Childlessness for me is a different type of grief. People will try to give you options such as ‘why don’t you adopt/ foster, etc?’. They didn’t suggest me to adopt a mother when mine passed away. Some where very simpathetic with my loss as they had experienced it and gave me comfort. None of my friends insensitively and relentlessly showed me pictures of heir mothers or talked about their adventures with theirs whilst I was around during that difficult time. I haven’t found the same reaction for my childlessness. Not a single friend has expressed their sympathy, only the ones who are childless too. At work people tend to share pictures of their children, take them to work, and never stop chatting about their wonderful family life, etc.
This society is tailored for mothers and the retraumatisation happens every day.
You don’t tend to joint groups for people who have lost a parent ( unless it was a traumatic event), but I felt that I had to surround myself of other childless women in order to survive.
Only 2 of my many friends make time outside their families to come and meet me. Others expect me to visit their family home. They wouldn’t ask you to come and meet their mothers knowing you have just lost yours. Would they. I feel I have to explain myself over and over again… it falls in deaf ears. With this I am not saying that people are cruel. It’s something not understood.
Thank you so much for opening this discussion.
Thank you so much for writing this it sums up exactly how I feel and made me laugh at the same time. Both my husband and I have lost parents over the 7 years and the difference in support has been shocking. People just don’t understand they want to fix it by offering you a solution. They don’t seem to want listen to how hard it is for you to deal with.
Only one friend came over and hugged me and said how sorry they are!
I’ve had the usual- :”there’s a lot to be said for not having kids.” Yes but it wasn’t our choice!
“Oh you’ll be able to do nice things instead.” We spent all our money on IVF
“You and husband are strong you will be fine.” Funnily enough no one said that at any if the funerals. my personal favourite “it will probably happen now you have stopped trying”. You have no idea why I can’t get pregnant so shut up.
“Well you can always adopt” do you know how hard that process is…do you know we won’t get a baby. Do you know that still means I won’t have gone through pregnancy , we won’t have our own baby that we have always imagined. No we don’t want to adopt a child over 5…”Oh but so n so has a baby”.

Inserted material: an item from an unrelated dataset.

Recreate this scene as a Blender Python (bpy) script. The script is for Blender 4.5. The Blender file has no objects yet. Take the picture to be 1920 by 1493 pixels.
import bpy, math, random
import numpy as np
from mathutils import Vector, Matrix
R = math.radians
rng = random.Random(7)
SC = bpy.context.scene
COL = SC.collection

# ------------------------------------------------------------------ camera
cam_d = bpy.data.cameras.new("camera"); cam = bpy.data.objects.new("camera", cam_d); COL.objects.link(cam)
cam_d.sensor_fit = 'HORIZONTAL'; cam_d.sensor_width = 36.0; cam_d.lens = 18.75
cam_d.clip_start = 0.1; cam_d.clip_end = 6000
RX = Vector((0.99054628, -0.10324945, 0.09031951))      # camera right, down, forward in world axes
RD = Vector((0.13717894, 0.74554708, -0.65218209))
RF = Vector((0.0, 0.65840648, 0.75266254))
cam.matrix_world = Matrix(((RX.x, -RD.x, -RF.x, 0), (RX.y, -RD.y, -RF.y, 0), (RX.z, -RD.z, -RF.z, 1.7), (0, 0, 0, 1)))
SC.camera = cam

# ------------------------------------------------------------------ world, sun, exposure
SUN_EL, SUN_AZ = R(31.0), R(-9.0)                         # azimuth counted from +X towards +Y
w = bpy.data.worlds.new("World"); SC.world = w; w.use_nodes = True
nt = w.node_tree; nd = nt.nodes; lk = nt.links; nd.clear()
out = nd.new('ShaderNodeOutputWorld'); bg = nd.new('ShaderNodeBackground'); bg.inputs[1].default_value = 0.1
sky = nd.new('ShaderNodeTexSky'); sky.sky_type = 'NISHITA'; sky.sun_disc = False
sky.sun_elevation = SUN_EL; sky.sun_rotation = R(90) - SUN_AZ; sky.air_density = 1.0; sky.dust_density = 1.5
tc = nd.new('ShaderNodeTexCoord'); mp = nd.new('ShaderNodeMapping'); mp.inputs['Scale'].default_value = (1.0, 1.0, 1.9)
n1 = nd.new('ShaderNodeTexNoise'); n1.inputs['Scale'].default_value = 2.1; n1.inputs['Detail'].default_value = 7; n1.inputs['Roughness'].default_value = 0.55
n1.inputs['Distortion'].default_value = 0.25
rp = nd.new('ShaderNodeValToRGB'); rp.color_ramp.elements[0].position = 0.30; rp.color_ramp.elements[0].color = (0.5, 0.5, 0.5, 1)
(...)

So for now I don’t talk about it.
Rant over and thank you.
Good days…. bad days… the grief of losing the baby dreamt of…after wanting a baby for so long,…imagining what he/she would look like, what it would be like to hold him or her, to cuddle, kiss, and play with them, the first day of school, …the wondering never goes away. It has been 20 years for me and today…hurts as bad as it did 20 years ago when trying…. the feeling of being a failure, not good enough, seeing others have MULtIPLE babies and complaining of miscarriages in between,… finding life so unfair… believing in God and wondering how anyone can say that they have a baby or babies because they are blessed …then thinking if that’s right …where does that put me with God? I don’t believe in blessings and gifts as it pertains to babies… too many terrible parents out there…life is hard. BUT, we move forward because we are resilient, strong and have purpose…just not a baby. Grieving always.